A luz principal vem da era de ouro. A linha grosseira é a mesma da comédia musical. Geena Davis e Lori Petty, são cowgirls: jovens fazendeiras do Oregon, elas são filhas da América profunda e trazem no seu drama a herança dos faroestes, o desejo pela paz doméstica versus o chamado do dever, o irmão mais forte que se retira heroica e silenciosamente das páginas da história. Madonna e Rosie O’Donnell são as novaiorquinas: jovens operárias, dançarinas, garçonetes, prostitutas, telefonistas, atrizes, secretárias.
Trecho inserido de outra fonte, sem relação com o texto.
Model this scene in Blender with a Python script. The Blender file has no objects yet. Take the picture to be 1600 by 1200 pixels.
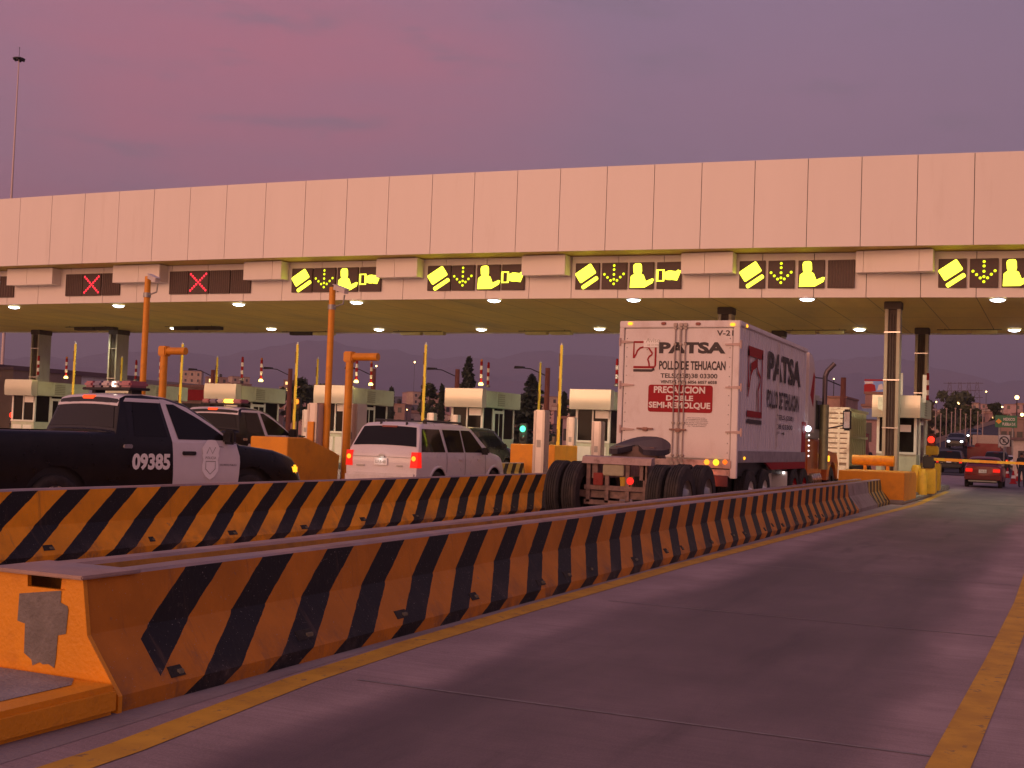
import bpy, bmesh, math, random
from mathutils import Vector, Matrix
random.seed(7)
R_ = math.radians
scene = bpy.context.scene
col = scene.collection

# ------------------------------------------------------------------ camera
F=1900.0; ROLL=R_(2.09); PITCH=R_(2.5); HEAD=R_(24.5); EYE=1.55
ch,sh=math.cos(HEAD),math.sin(HEAD); cp,sp=math.cos(PITCH),math.sin(PITCH)
fw=Vector((-sh*cp,ch*cp,sp)); r0=Vector((ch,sh,0.0)); u0=Vector((sh*sp,-ch*sp,cp))
cr,sr=math.cos(ROLL),math.sin(ROLL)
RV=r0*cr+u0*sr; UV=r0*(-sr)+u0*cr
camd=bpy.data.cameras.new('camera'); cam=bpy.data.objects.new('camera',camd); col.objects.link(cam)
m=Matrix((RV,UV,-fw)).transposed().to_4x4(); m.translation=Vector((0,0,EYE)); cam.matrix_world=m
camd.sensor_width=36; camd.lens=36*F/1600; camd.clip_start=.1; camd.clip_end=20000
scene.camera=cam

# ------------------------------------------------------------------ view, sky, light
scene.view_settings.view_transform='Standard'; scene.view_settings.look='None'
scene.view_settings.exposure=0.0; scene.view_settings.gamma=1.0
w=bpy.data.worlds.new('World'); scene.world=w; w.use_nodes=True
nt=w.node_tree; N=nt.nodes; L=nt.links; N.clear()
def nn(t,**k):
    n=N.new(t)
    for a,b in k.items(): setattr(n,a,b)
    return n
out=nn('ShaderNodeOutputWorld'); bg=nn('ShaderNodeBackground'); bg.inputs[1].default_value=1.0
L.new(bg.outputs[0],out.inputs[0])
tc=nn('ShaderNodeTexCoord'); sep=nn('ShaderNodeSeparateXYZ'); L.new(tc.outputs['Generated'],sep.inputs[0])
ramp=nn('ShaderNodeValToRGB'); L.new(sep.outputs['Z'],ramp.inputs[0])
def setramp(r,stops):
    e=r.color_ramp.elements
    while len(e)>1: e.remove(e[-1])
    e[0].position=stops[0][0]; e[0].color=(*stops[0][1],1)
    for p,c in stops[1:]:
        x=e.new(p); x.color=(*c,1)
setramp(ramp,[(0.0,(.115,.060,.105)),(.05,(.105,.060,.125)),(.09,(.115,.072,.140)),(.14,(.25,.170,.265)),
              (.19,(.305,.205,.31)),(.27,(.325,.205,.315)),(.36,(.290,.205,.325)),(.7,(.20,.14,.27)),(1.0,(.15,.12,.25))])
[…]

Filhas da velocidade e da crise econômica, suas raízes são ainda mais profundas e distantes, remontando às comédias ligeiras e aos núcleos cômicos nos melodramas dos anos 30. Mas mais importante que o retrato individual é a pintura do grupo: em torno das quatro existe uma constelação de personagens flamejantes, que deixam um rastro vivo independente do tempo que ocupam na tela. É na dinâmica física e verbal entre as atrizes que o filme ancora sua principal beleza, fazendo reviver filmes esquecidos como The wild party (Dorothy Arzner, 1932) Three on a match (Mervyn LeRoy, 1932), Ladies they talk about (Howard Bretherton, William Keighley, 1933) Stage Door (Gregory La Cava, 1937), Marked Woman (Lloyd Bacon, 1939), The women (George Cukor, 1939). Todo um gênero sacrificado no momento em que Hollywood decide tomar parte no esforço pela redomesticação das mulheres, elegendo a ambição feminina como o oitavo pecado capital.

“Uma equipe muito especial” é também a alegoria desta geração perdida, a das americanas brancas que provaram o gosto emancipatório do trabalho e que, com o fim da segunda guerra mundial, tiveram que abandonar os seus postos e retornar às cozinhas. O mundo do beisebol, o mundo do cinema (ou simplesmente o mundo) é dominado pelos homens. É preciso jogar com as regras deles, mas também passar o contrabando, ocupar os espaços, penetrar no sistema, aproveitar as brechas. Como escreveu a cineasta feminista radical Michelle Citron, no texto de 1988, “Women’s Film Production: Going Mainstream” ao refletir sobre a escolha de “virar comercial”: é preciso celebrar a chegada de uma geração de cineastas feministas que, vindas do underground (mas não só) começam a cavar uma pequena trincheira em Hollywood.

Penny Marshall foi uma delas. Seu filme é um produto muito bem acabado do seu tempo, um tempo em que o cinema hollywoodiano virou drasticamente na direção da infantilização do público. Mas o que normalmente é um defeito, aqui é uma virtude: no filme existe também uma luz secundária, vinda da infância, uma janela para o ambiente escolar, para a hora do recreio, quando as meninas brincavam de vôlei, elástico ou aquilo que na minha cidade chamavam de “cemitério” ou “queimada”. Sentado à boa distância, esta era a única ocasião em que eu me interessava por esportes. O filme respira esta mesma tensão, essa desaceleração no tempo, a energia deflagrada pela iminência de uma briga épica entre duas meninas da sexta série. Muitas vezes esquecemos, mas é nesse pátio que nascem os atletas. “Uma equipe muito especial” nos permite ver isso. Ver tudo isso ao mesmo tempo.